Oh, Snowpiercer controversies, how we missed your presence. Bong Joon-ho‘s reportedly excellent sci-fi actioner is doing just fine overseas — the thing’s already opened in South Korea, and will hit France this month; Taiwan and Japan will see it in the near-future, too — — but it’s no secret that The Weinstein Company have made its eventual U.S. release no easy task for the writer-director, who recently revealed that Harvey Weinstein is demanding for 20 minutes to be taken from its not-exactly-Andrei Rublev 125-minute runtime. Worse yet? It’s likely the loss of character-based material that will help shape, instead, a “straightforward action film” with more immediate commercial appeal. “Feh,” as some might say.

In the time since, a few had suspected the studio head of playing some odd publicity game: if you can get a noticeable number of people incensed over alterations to a film, you know that it’s anticipated — naturally, justifying a release of the full cut. It didn’t make a great deal of sense to me, either, and that’s because it was probably wishful thinking. Sitting in on an after-film press conference at the Busan International Film Festival, Variety quoted Bong‘s response to a Weinstein-related question, his answer coming down to “it is clear that this is the only director’s cut you will be able to see.” But the situation might be worse than that still-blunt statement: as a follow-up to the vague notion that Snowpiercer‘s U.S. cut should turn out “a little bit different,” Variety have been told that “furious” is a more appropriate descriptor of his mindset at this point in time — and it’s unlikely to change, given the indomitable power TWC wields in this scenario.
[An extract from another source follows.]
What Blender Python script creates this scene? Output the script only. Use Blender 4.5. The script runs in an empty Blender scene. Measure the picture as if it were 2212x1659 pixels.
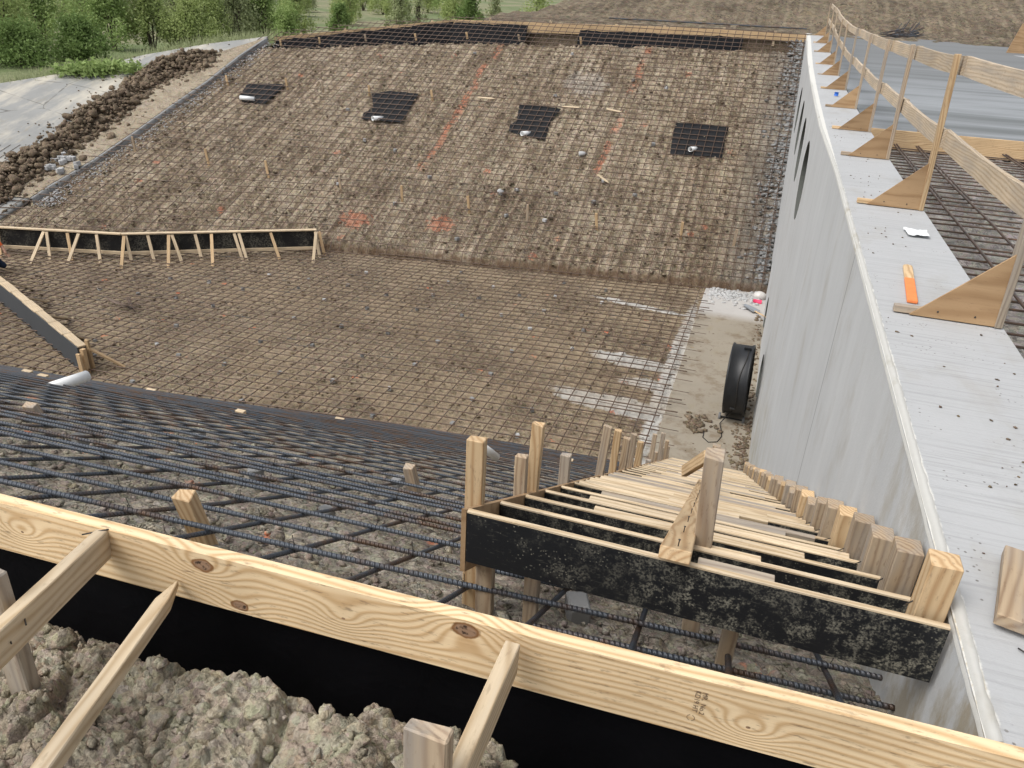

These issues are playing out despite Snowpiercer netting approximately 9.3 million admissions in a country that consists of roughly 50 million people, and regardless of Chris Evans, Tilda Swinton, Octavia Spencer, John Hurt, Alison Pill, Ed Harris, and Jamie Bell taking part in a film that, no less, is about 95% in English. It doesn’t make sense, but this might, still, just be the way “it” is. Time to pony up for that import Blu-ray.

Do you think Bong is right to be angry over these likely, potentially damaging alterations?